[START OF Provided material]

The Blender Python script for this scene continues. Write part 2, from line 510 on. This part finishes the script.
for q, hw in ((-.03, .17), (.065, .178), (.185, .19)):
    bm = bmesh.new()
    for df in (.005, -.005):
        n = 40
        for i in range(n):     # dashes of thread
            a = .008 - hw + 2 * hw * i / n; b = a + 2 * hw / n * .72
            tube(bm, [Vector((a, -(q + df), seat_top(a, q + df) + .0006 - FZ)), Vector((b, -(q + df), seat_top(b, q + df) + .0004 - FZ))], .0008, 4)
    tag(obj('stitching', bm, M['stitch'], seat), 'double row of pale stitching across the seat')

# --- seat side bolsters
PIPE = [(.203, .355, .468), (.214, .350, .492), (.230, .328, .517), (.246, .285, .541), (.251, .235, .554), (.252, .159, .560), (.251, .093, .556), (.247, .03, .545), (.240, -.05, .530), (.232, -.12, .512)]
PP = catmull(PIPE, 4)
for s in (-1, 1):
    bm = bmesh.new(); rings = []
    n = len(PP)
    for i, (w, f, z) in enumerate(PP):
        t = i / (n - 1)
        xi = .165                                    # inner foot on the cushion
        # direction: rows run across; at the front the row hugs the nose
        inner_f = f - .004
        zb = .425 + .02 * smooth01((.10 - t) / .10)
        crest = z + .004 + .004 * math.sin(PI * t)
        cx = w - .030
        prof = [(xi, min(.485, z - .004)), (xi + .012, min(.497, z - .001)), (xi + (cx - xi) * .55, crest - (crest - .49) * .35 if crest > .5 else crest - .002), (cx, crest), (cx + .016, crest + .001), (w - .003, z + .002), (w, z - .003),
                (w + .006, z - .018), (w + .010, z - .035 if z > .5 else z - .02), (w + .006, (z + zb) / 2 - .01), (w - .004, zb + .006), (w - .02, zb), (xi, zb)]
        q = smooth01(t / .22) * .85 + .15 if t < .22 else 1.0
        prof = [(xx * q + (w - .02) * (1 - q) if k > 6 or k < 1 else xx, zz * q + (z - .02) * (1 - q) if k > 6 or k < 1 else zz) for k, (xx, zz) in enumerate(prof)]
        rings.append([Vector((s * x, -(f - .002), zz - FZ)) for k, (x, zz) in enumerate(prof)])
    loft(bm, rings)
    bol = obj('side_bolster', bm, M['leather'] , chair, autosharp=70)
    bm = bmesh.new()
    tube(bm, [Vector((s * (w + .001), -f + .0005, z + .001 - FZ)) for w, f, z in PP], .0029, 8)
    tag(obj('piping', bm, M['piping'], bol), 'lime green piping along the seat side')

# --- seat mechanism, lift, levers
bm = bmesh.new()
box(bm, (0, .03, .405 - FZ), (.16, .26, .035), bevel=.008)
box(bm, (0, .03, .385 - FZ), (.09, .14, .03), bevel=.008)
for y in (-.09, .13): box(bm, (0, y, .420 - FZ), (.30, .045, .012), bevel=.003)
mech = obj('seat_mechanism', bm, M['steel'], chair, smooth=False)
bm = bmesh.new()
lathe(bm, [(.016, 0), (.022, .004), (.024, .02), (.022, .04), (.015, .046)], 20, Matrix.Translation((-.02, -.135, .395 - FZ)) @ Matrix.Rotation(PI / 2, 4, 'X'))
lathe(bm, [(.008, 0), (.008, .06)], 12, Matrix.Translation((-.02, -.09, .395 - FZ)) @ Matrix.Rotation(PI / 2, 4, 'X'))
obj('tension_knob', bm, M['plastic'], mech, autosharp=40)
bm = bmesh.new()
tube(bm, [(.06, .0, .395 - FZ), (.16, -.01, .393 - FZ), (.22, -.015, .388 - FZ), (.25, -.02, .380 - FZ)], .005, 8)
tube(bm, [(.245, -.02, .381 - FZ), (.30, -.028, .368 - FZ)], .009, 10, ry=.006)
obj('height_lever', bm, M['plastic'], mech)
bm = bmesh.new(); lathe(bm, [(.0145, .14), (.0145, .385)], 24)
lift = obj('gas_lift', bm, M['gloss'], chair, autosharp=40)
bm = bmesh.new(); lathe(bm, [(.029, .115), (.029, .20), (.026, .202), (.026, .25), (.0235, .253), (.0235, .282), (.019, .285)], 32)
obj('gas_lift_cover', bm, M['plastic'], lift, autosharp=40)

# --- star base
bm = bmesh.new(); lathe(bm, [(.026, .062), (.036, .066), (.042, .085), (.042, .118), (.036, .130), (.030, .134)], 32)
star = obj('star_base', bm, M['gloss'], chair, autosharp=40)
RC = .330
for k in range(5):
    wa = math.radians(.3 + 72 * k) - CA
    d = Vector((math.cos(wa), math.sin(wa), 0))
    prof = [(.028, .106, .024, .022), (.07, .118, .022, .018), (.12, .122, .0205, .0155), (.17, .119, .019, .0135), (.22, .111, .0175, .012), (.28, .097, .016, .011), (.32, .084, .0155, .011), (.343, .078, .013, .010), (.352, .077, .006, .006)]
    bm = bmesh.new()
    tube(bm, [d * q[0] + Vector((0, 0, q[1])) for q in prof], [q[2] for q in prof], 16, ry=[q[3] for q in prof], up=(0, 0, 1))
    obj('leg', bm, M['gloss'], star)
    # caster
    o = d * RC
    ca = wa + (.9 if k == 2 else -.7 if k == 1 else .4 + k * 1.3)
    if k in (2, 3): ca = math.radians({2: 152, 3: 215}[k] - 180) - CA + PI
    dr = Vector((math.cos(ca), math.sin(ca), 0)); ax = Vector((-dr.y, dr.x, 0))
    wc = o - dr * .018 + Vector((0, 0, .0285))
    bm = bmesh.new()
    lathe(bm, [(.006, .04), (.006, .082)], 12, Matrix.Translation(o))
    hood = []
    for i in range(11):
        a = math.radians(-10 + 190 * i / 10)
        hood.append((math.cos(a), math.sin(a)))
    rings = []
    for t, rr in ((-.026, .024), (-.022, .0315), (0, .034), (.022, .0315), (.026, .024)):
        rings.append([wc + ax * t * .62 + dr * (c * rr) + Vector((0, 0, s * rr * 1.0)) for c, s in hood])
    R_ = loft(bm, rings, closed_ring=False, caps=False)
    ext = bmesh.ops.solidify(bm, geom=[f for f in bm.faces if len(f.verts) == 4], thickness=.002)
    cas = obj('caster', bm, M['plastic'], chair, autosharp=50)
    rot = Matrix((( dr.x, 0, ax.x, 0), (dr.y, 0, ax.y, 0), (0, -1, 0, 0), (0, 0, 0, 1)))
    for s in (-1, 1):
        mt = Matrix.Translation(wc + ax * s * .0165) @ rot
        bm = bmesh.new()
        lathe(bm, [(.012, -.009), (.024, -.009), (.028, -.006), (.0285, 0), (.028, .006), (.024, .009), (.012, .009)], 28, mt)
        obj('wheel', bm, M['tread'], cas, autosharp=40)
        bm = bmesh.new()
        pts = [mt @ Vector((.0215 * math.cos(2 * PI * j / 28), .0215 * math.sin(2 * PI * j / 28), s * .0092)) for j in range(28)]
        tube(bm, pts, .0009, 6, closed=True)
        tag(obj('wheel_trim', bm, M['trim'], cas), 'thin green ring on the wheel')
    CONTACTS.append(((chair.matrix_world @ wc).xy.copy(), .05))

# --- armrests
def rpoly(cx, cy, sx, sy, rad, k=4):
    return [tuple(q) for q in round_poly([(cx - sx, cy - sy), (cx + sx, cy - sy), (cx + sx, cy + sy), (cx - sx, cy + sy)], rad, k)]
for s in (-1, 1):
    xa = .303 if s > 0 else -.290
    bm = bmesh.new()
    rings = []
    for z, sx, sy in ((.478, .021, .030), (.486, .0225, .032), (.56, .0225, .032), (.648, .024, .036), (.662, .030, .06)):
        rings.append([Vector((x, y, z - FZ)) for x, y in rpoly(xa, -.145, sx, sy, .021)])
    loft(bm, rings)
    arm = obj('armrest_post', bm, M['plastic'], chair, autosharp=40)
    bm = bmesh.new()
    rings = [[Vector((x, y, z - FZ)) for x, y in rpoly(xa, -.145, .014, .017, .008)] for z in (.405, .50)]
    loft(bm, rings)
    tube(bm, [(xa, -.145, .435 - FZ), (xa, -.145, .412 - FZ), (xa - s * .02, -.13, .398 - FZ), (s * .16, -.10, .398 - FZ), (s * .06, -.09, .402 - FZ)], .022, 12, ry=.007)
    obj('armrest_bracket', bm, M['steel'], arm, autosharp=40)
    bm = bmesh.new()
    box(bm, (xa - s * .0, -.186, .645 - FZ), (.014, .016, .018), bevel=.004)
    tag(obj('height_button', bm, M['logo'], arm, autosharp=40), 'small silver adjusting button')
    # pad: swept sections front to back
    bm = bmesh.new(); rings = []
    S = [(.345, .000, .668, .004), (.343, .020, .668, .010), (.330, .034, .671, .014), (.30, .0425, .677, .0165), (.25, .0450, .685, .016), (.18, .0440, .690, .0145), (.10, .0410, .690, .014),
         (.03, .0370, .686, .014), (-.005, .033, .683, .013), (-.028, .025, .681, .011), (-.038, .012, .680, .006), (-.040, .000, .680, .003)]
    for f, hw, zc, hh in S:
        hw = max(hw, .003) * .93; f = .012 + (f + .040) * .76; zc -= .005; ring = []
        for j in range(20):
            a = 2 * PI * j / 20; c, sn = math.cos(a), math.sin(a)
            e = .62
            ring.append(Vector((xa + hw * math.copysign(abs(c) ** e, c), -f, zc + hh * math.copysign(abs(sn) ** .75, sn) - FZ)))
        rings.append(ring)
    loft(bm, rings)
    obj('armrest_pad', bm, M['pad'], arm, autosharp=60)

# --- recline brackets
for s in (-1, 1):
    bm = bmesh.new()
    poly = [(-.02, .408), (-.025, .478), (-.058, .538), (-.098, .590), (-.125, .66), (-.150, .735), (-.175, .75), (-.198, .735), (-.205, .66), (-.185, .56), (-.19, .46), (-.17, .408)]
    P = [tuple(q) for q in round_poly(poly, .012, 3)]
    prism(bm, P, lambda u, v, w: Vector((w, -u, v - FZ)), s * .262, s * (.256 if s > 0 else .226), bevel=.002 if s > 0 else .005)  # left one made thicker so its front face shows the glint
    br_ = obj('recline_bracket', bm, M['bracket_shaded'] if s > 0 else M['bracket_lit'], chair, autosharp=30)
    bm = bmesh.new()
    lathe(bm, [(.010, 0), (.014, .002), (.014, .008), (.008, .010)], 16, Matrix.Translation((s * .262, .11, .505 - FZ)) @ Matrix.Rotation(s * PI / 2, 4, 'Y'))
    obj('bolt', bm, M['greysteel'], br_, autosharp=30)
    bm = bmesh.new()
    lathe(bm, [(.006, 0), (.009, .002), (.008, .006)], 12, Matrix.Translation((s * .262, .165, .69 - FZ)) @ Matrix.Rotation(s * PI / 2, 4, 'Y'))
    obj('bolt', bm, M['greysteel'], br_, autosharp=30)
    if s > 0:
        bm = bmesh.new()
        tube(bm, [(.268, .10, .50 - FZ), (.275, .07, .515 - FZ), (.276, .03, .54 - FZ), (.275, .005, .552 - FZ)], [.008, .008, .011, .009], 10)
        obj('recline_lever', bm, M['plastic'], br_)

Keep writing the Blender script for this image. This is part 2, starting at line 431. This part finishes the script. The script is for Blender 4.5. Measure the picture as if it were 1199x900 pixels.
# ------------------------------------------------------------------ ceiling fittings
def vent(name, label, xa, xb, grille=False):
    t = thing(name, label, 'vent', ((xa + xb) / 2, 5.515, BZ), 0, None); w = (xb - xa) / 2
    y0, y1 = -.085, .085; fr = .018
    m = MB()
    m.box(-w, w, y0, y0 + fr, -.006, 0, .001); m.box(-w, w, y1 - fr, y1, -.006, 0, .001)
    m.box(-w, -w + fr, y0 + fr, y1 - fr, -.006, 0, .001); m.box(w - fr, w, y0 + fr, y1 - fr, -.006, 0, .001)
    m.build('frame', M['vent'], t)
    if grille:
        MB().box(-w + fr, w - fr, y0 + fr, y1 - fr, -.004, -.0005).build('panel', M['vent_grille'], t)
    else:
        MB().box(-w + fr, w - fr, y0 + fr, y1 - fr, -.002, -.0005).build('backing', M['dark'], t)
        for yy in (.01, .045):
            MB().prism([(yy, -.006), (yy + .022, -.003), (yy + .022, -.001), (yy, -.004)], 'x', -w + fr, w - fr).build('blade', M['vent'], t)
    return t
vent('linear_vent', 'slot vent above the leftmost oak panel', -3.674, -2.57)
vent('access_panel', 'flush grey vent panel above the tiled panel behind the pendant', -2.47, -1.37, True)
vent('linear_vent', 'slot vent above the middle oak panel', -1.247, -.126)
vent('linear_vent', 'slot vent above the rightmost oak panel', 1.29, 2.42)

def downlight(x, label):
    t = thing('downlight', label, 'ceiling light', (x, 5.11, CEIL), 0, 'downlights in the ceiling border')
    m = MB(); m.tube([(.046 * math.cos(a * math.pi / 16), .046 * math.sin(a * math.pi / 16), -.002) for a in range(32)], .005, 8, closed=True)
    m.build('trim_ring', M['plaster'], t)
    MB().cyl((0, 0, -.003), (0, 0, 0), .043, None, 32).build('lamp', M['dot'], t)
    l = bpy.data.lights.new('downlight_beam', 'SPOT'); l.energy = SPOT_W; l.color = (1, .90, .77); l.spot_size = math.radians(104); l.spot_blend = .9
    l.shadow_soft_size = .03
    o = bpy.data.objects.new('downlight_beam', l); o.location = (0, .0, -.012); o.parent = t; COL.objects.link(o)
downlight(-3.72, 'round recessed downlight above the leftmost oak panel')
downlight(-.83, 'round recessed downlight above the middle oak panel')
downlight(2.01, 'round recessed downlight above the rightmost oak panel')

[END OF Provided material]

■ To do
Quote verbatim the opening lines of the listing above, ending with the line where "tag(obj('stitching', bm, M['stitch'], seat), 'double" appears; include both endpoints and nothing more.

■ Response
The Blender Python script for this scene continues. Write part 2, from line 510 on. This part finishes the script.
for q, hw in ((-.03, .17), (.065, .178), (.185, .19)):
    bm = bmesh.new()
    for df in (.005, -.005):
        n = 40
        for i in range(n):     # dashes of thread
            a = .008 - hw + 2 * hw * i / n; b = a + 2 * hw / n * .72
            tube(bm, [Vector((a, -(q + df), seat_top(a, q + df) + .0006 - FZ)), Vector((b, -(q + df), seat_top(b, q + df) + .0004 - FZ))], .0008, 4)
    tag(obj('stitching', bm, M['stitch'], seat), 'double row of pale stitching across the seat')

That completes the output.